AWS’ bullish sentiment about AI was best captured when Jassy fielded a wide array of questions in a one hour press briefing following his keynote.

When quizzed as to whether AWS had the chops to do AI given that its competitors Microsoft Corp and Google Inc, ostensibly have the best AI and machine learning technology in the industry, Jassy went on an offensive defending AWS’ track record in AI and machine learning.

READ ALSO: AWS seeks to extend its lead amidst competition gains

“When you look at [AI] and machine learning, you need a number of components to be successful, including [the technology being] easy to use so that customers will flock to it.

“But often times, I think that people get too enamoured by AI and machine learning [and the potential it brings] but that in reality those services don’t matter without the right foundation to do machine learning,” Jassy claimed.

AWS’ cloud czar argued that for AI and machine learning to be truly beneficial, it really needs to have a foundation in “the most reliable, secure, most feature-rich data lake,” and AWS has that in its S3 (simple storage service), which is used by the most number of customers in the world.

Additionally, Jassy argued that AI and machine learning need all kinds of security control, and identity management because a lot of that data is going to end up becoming the crown jewels, which is what will help enterprises differentiate themselves from their competitors. 
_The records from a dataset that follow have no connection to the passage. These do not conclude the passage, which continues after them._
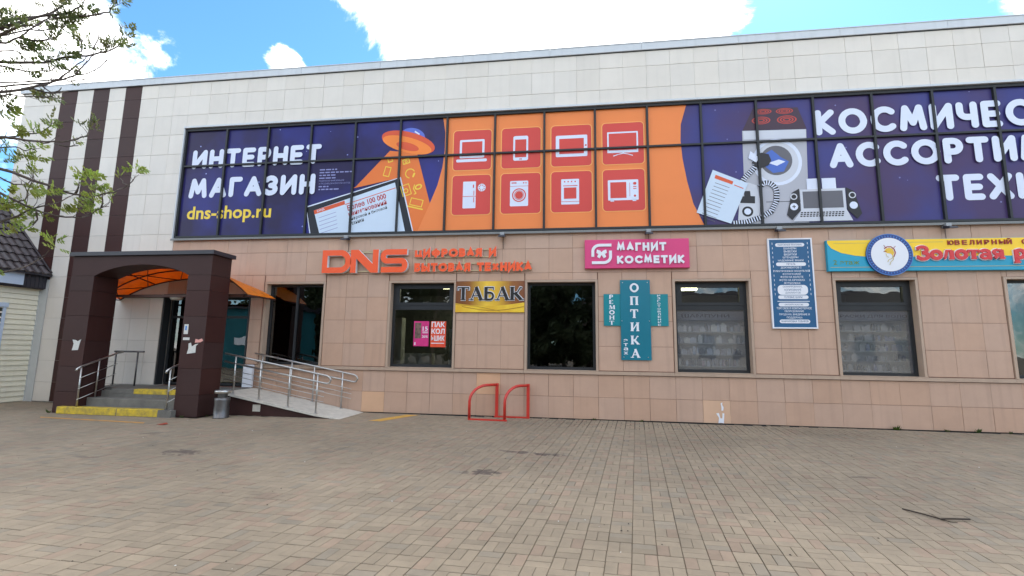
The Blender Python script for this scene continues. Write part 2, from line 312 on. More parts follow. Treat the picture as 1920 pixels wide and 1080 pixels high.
GL = {
 'И': (.64, [[(0, 1), (0, 0), (.64, 1), (.64, 0)]]), 'Н': (.6, [[(0, 0), (0, 1)], [(.6, 0), (.6, 1)], [(0, .5), (.6, .5)]]),
 'Т': (.62, [[(0, 1), (.62, 1)], [(.31, 1), (.31, 0)]]), 'Е': (.5, [[(.5, 1), (0, 1), (0, 0), (.5, 0)], [(0, .5), (.44, .5)]]),
 'Р': (.52, [[(0, 0), (0, 1), (.26, 1)] + arc(.26, .72, .26, .28, 90, -90, 8) + [(0, .44)]]), 'М': (.8, [[(0, 0), (.12, 1), (.4, .25), (.68, 1), (.8, 0)]]),
 'А': (.72, [[(0, 0), (.36, 1), (.72, 0)], [(.14, .32), (.58, .32)]]), 'Г': (.48, [[(0, 0), (0, 1), (.48, 1)]]),
 'З': (.5, [arc(.22, .75, .26, .25, 150, -90, 9) + arc(.22, .25, .28, .25, 90, -150, 9)]), 'К': (.56, [[(0, 0), (0, 1)], [(.54, 1), (.06, .5), (.56, 0)]]),
 'Ц': (.66, [[(0, 1), (0, .06), (.6, .06), (.6, 1)], [(.6, .06), (.7, .06), (.7, -.16)]]), 'Ф': (.9, [[(.45, -.04), (.45, 1.04)], arc(.45, .52, .42, .33, 0, 360, 18)]),
 'В': (.54, [[(0, 1), (0, 0)], [(0, 1), (.28, 1)] + arc(.28, .76, .22, .24, 90, -90, 7) + [(0, .52)], [(.2, .52), (.3, .52)] + arc(.3, .26, .24, .26, 90, -90, 7) + [(0, 0)]]),
 'Я': (.54, [[(.54, 0), (.54, 1), (.26, 1)] + arc(.26, .72, .24, .28, 90, 270, 7) + [(.54, .44)], [(.26, .44), (0, 0)]]), 'Б': (.54, [[(.48, 1), (0, 1), (0, 0), (.28, 0)] + arc(.28, .3, .25, .3, -90, 90, 8) + [(0, .6)]]),
 'Ы': (.84, [[(0, 1), (0, 0), (.24, 0)] + arc(.24, .3, .25, .3, -90, 90, 8) + [(0, .6)], [(.84, 0), (.84, 1)]]),
 'О': (.9, [arc(.45, .5, .45, .5, 0, 360, 22)]), 'С': (.74, [arc(.44, .5, .44, .5, 48, 312, 16)]),
 'Ч': (.54, [[(0, 1), (0, .68)] + arc(.26, .66, .26, .26, 180, 270, 5) + [(.54, .4)], [(.54, 1), (.54, 0)]]), 'Х': (.66, [[(0, 1), (.66, 0)], [(.66, 1), (0, 0)]]),
}
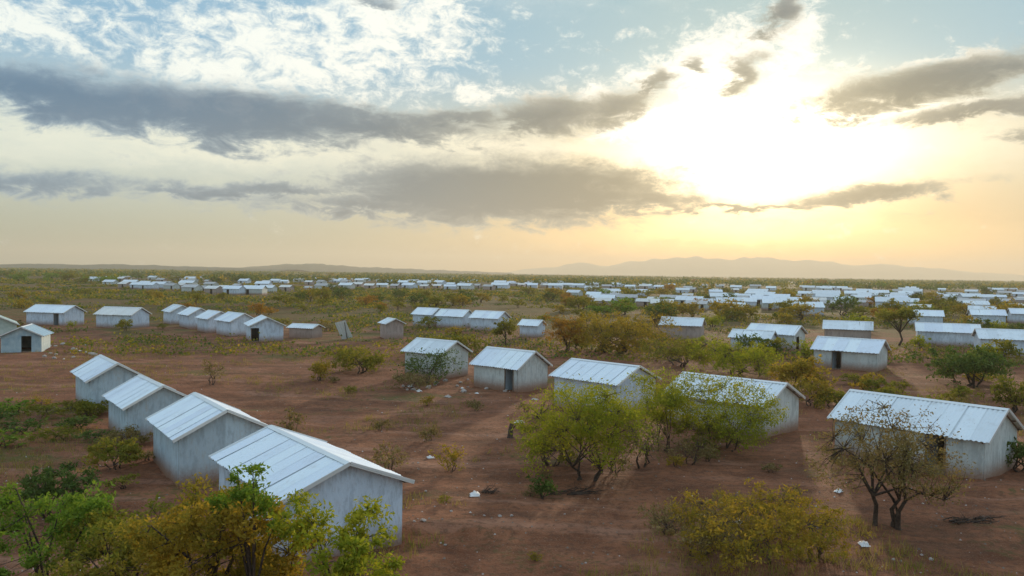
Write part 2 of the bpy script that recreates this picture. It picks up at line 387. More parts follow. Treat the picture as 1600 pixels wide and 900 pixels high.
# ------------------------------------------------------------------ ground and hills
def make_ground():
    a, N = 15.0, 470; ext = 9500.0; b = math.asinh(ext / a)
    u = np.linspace(-1, 1, N); s = a * np.sinh(b * u)
    X_, Y_ = np.meshgrid(s, s + 36.0); Z = height(X_, Y_)
    v = np.stack([X_.ravel(), Y_.ravel(), Z.ravel()], 1)
    i = np.arange(N - 1); I, J = np.meshgrid(i, i); k = (J * N + I).ravel()
    f = np.stack([k, k + 1, k + N + 1, k + N], 1)
    o = link('ground', mesh_np('ground', v, f, MT['ground'], smooth=True)); tag(o, 'reddish brown bare earth with patches of dry grass', kind='structure')
make_ground()
def ridge(name, prof, D, depth, mat, label, seed):
    """A range of hills: crest height above the plain given by (pixel x, pixel y) pairs, at distance D, with real depth."""
    pts = sorted(prof); xs, zs = [], []
    for px, py in pts:
        x, _, z = at_depth(px, py, D); xs.append(x); zs.append(max(z, -2) * (.82 if name == 'mountains' else 1))
    n, mrow = 260, 14
    X_ = np.linspace(xs[0], xs[-1], n); Zc = np.interp(X_, xs, zs)
    r = np.random.default_rng(seed); ph = r.random(6) * 9
    span = xs[-1] - xs[0]
    Zc = Zc * (1 + .05 * np.sin(X_ / span * 60 + ph[0]) + .03 * np.sin(X_ / span * 170 + ph[1]))
    V = []
    for j in range(mrow):
        t = j / (mrow - 1) * 2 - 1; prof_ = np.cos(t * math.pi / 2) ** 1.2
        jag = 1 + .18 * (vn(X_ / span * 40 + j * .9, X_ * 0 + j * .7 + seed) - .5) * (1 - abs(t))
        V.append(np.stack([X_, D + t * depth + 0 * X_, Zc * prof_ * jag - 1.0], 1))
    v = np.concatenate(V); i = np.arange(n - 1); j = np.arange(mrow - 1); I, J = np.meshgrid(i, j); k = (J * n + I).ravel()
    o = link(name, mesh_np(name, v, np.stack([k, k + 1, k + n + 1, k + n], 1), mat, smooth=True)); tag(o, label, kind='structure')
ridge('mountains', [(780, 428), (835, 416), (875, 414), (905, 407), (925, 408), (950, 412), (985, 405), (1020, 399), (1090, 397), (1150, 398), (1200, 397), (1250, 400), (1300, 403), (1330, 411), (1370, 408), (1410, 412), (1480, 418), (1540, 424), (1620, 430), (1700, 436)], 8200, 700, MT['mountain'], 'pale hazy mountain range on the horizon under the sun', 4)
ridge('hill', [(330, 420), (380, 418), (430, 414), (480, 412), (520, 414), (560, 417), (640, 420), (720, 423), (800, 426)], 3600, 350, MT['hill'], 'low bluish wooded hill on the horizon at left', 8)
ridge('wooded_rise', [(-200, 411), (0, 413), (60, 412), (120, 413), (200, 413), (260, 415), (330, 417), (380, 418), (460, 421)], 2600, 300, MT['hill'], 'long low dark wooded rise along the left horizon', 12)

# ------------------------------------------------------------------ shelters
def corr(width, nseg, waves, amp, z0, z1fn, horizontal=False):
    """A corrugated sheet: x across, z up (or down the slope), y is the depth of the corrugation."""
    vs, fs = [], []
    for i in range(nseg + 1):
        u = i / nseg * width; dy = amp * math.sin(i / nseg * waves * 2 * math.pi)
        vs += [(u, dy, z0), (u, dy, z1fn(u))]
    for i in range(nseg): a = 2 * i; fs.append((a, a + 2, a + 3, a + 1))
    return vs, fs
def make_shelter(x, y, az, L, hw, he, hr, label, group=None, roof='roof', wall='wall', detail=2, door=None, door_front=None, windows=(), sag=0.0, cat='shelter', z=None):
    """(x, y): foot of the near gable's middle; az: compass direction of the ridge going away; eave half width hw, eave and ridge heights."""
    a = R(az); d = np.array([math.sin(a), math.cos(a)]); c = np.array([x, y]) + d * L / 2
    root = bpy.data.objects.new('shelter', None); COL.objects.link(root)
    root.location = (c[0], c[1], hz(c[0], c[1]) - 0.03 if z is None else z); root.rotation_euler = (0, 0, math.atan2(-d[1], -d[0]))
    tag(root, label, cat, group)
    ov = 0.28; wx = L / 2 - ov; wy = hw - ov; pitch = math.atan2(hr - he, hw); slope = math.hypot(hr - he, hw)
    rise = (hr - he) / hw; wt = he + rise * ov - 0.06; apex = hr - 0.06
    RM, WM = MT[roof], MT[wall]
    # frame: plates, ridge pole, rafters
    rf = MB()
    for s in (-1, 1):
        rf.beam((-L / 2 + .05, s * wy, wt - .03), (L / 2 - .05, s * wy, wt - .03), .07, .07)
        rf.beam((-L / 2 + .05, s * hw * .5, he + (hr - he) * .5 - .07), (L / 2 - .05, s * hw * .5, he + (hr - he) * .5 - .07), .06, .06)
        for k in range(5):
            xx = -wx + 2 * wx * k / 4
            rf.beam((xx, s * (hw - .04), he - .06), (xx, 0, hr - .06), .06, .07)
    rf.beam((-L / 2 + .03, 0, hr - .09), (L / 2 - .03, 0, hr - .09), .07, .08)
    ro = link('roof', rf.mesh('roof_frame', MT['timber']), root)
    ns = max(3, round(L / (0.82 if detail >= 2 else 1.2)))
    w = L / ns
    nseg = 20 if detail >= 2 else 8
    vs, fs = corr(w + .05, nseg, 4.0 if detail >= 2 else 3, .026 if detail >= 2 else .035, 0, lambda u: -slope)
    sm = bpy.data.meshes.new('roof_sheet')
    sm.from_pydata([(p[0], -p[2] * math.cos(pitch), p[2] * math.sin(pitch) + p[1]) for p in vs], [], fs); sm.materials.append(RM)
    sm.polygons.foreach_set('use_smooth', [True] * len(fs)); sm.update()
    for k in range(ns):
        for s in (-1, 1):
            jz = random.uniform(-.008, .014); jy = random.uniform(-.03, .03)
            if s == 1: link('roof_sheet', sm, ro, (-L / 2 + k * w, jy * .3, hr + jz), (random.uniform(-.007, .007), 0, random.uniform(-.006, .006)))
            else: link('roof_sheet', sm, ro, (-L / 2 + (k + 1) * w, jy * .3, hr + jz), (random.uniform(-.007, .007), 0, math.pi + random.uniform(-.006, .006)))
    cap = MB(); t = .15
    cap.add([(-L / 2 - .03, -t, hr - t * rise + .035), (-L / 2 - .03, 0, hr + .055), (-L / 2 - .03, t, hr - t * rise + .035), (L / 2 + .03, -t, hr - t * rise + .035), (L / 2 + .03, 0, hr + .055), (L / 2 + .03, t, hr - t * rise + .035)],
            [(0, 3, 4, 1), (1, 4, 5, 2)])
    link('ridge_cap', cap.mesh('ridge_cap', MT['trim']), root)
    for sx in (-1, 1):
        for s in (-1, 1):
            vb = MB(); vb.beam((sx * (L / 2 + .02), s * (hw + .02), he - .015), (sx * (L / 2 + .02), s * .012, hr - .003), .035, .13)
            link('verge_board', vb.mesh('verge_board', MT['trim'] if detail else RM), root)
    # walls: posts and a ground sill, with sheets nailed on
    wf = MB()
    for sx in (-1, 1):
        for s in (-1, 1): wf.box(sx * (wx - .07) - .045, sx * (wx - .07) + .045, s * (wy - .07) - .045, s * (wy - .07) + .045, -.25, wt - .05)
    for s in (-1, 1): wf.box(-wx + .03, wx - .03, s * (wy - .05) - .03, s * (wy - .05) + .03, -.2, .1)
    for sx in (-1, 1): wf.box(sx * (wx - .05) - .03, sx * (wx - .05) + .03, -wy + .09, wy - .09, -.2, .1)
    wo = link('wall', wf.mesh('wall_frame', MT['timber']), root)
    np_ = max(2, round(2 * wx / .9)); pw = 2 * wx / np_
    ps = 12 if detail >= 2 else 6
    openings = []                                             # on the long front side (local -Y): (x0, x1, z0, z1)
    if door is not None: openings.append((door, door + .9, -.1, 1.85 if wt > 1.95 else wt - .12, 'door'))
    for wx_ in windows: openings.append((wx_, wx_ + .6, 1.05, min(1.55, wt - .15), 'window'))
    cuts = sorted({-wx, wx} | {-wx + k * pw for k in range(1, np_)} | {o[0] for o in openings} | {o[1] for o in openings})
    def panel(vs, fs, name='wall_panel'):
        me = bpy.data.meshes.new(name); me.from_pydata(vs, [], fs); me.materials.append(WM); me.update()
        return me
    for k in range(np_):                                      # back side
        v_, f_ = corr(pw + .015, ps, 4, .010, -.25, lambda u: wt)
        if k == 0: bm_ = panel(v_, f_)
        link('wall_panel', bm_, wo, (-wx + k * pw, wy + random.uniform(0, .006), 0))
    front = [c_ for c_ in cuts]
    i = 0
    while i < len(front) - 1:
        a0, a1 = front[i], front[i + 1]
        if a1 - a0 < .03: i += 1; continue
        op = [o for o in openings if o[0] - 1e-3 <= a0 and a1 <= o[1] + 1e-3]
        segs = [(-.25, wt)] if not op else ([(-.25, op[0][2])] if op[0][2] > 0 else []) + [(op[0][3], wt)]
        for (z0, z1) in segs:
            if z1 - z0 < .04: continue
            v_, f_ = corr(a1 - a0 + .012, max(2, int(ps * (a1 - a0) / pw)), max(1, 4 * (a1 - a0) / pw), .010, z0, lambda u, z1=z1: z1)
            link('wall_panel', panel(v_, f_), wo, (a0, -wy - random.uniform(0, .006), 0))
        i += 1
    for sx in (-1, 1):                                        # gables
        ng = max(3, round(2 * wy / .9)); gw = 2 * wy / ng
        for k in range(ng):
            y0 = -wy + k * gw; y1 = y0 + gw
            if sx == 1 and door_front is not None and k == door_front: 
                fn0 = 1.75
            else: fn0 = -.25
            n = ps; vs, fs = [], []
            ys = sorted(set([y0 + (y1 - y0) * j / n for j in range(n + 1)] + ([0.0] if y0 < 0 < y1 else [])))
            for yy in ys:
                dx = .010 * math.sin((yy + wy) / gw * 4 * 2 * math.pi); zt = apex - abs(yy) * (apex - wt) / wy
                vs += [(sx * (wx + .02) + dx + random.uniform(0, .001), yy, fn0), (sx * (wx + .02) + dx, yy, zt)]
            for j in range(len(ys) - 1): q = 2 * j; fs.append((q, q + 2, q + 3, q + 1) if sx > 0 else (q + 1, q + 3, q + 2, q))
            link('wall_panel', panel(vs, fs), wo)
    def door_leaf(parent_loc, rz):
        dm = MB(); dm.box(0, .86, -.02, .02, .03, 1.8); dm.box(.04, .82, -.045, -.021, .25, .33); dm.box(.04, .82, -.045, -.021, 1.45, 1.53)
        do = link('door', dm.mesh('door', MT['doorp']), root, parent_loc, (0, 0, rz))
        hm = MB(); hm.box(.74, .78, -.08, -.046, .85, 1.0); link('handle', hm.mesh('door_handle', MT['dark']), do)
    for o in openings:
        fm = MB(); z0, z1 = o[2], o[3]
        for xx in (o[0] - .02, o[1] - .04): fm.box(xx, xx + .06, -wy - .05, -wy + .06, max(z0, -.05), z1)
        fm.box(o[0] + .04, o[1] - .04, -wy - .05, -wy + .06, z1 - .06, z1 - .001)
        if o[4] == 'window':
            fm.box(o[0] + .04, o[1] - .04, -wy - .05, -wy + .06, z0, z0 + .05)
            fo = link('window', fm.mesh('window_frame', MT['timber']), root)
            sh = MB(); sh.box(o[0] + .05, o[1] - .05, -.012, .012, -.40, 0); link('shutter', sh.mesh('shutter', MT['doorp']), fo, (0, -wy - .07, z1 - .03), (R(-35), 0, 0))
        else:
            link('door_frame', fm.mesh('door_frame', MT['timber']), root)
            if detail >= 2: door_leaf((o[0] + .03, -wy + .05, 0), R(78))     # the door stands open inwards
            else: door_leaf((o[0] + .03, -wy + .05, 0), R(80))
    # earth floor
    fl = MB(); fl.box(-wx + .05, wx - .05, -wy + .12, wy - .12, -.1, .04); link('floor', fl.mesh('shelter_floor', MT['rock']), root)
    return root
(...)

“The other [cloud] providers don’t come close to the capabilities that AWS has in access control, key management or security compliance capabilities. Additionally, you’ll need to have the right compute power, GPUs, and the broadest array of analytics that no one out there has.

“I think we have collectively what it takes to be successful at [AI] and machine learning with the combination that we have. And we have twice the number customer references who choose us and five times the number of customers using our services,” he claimed.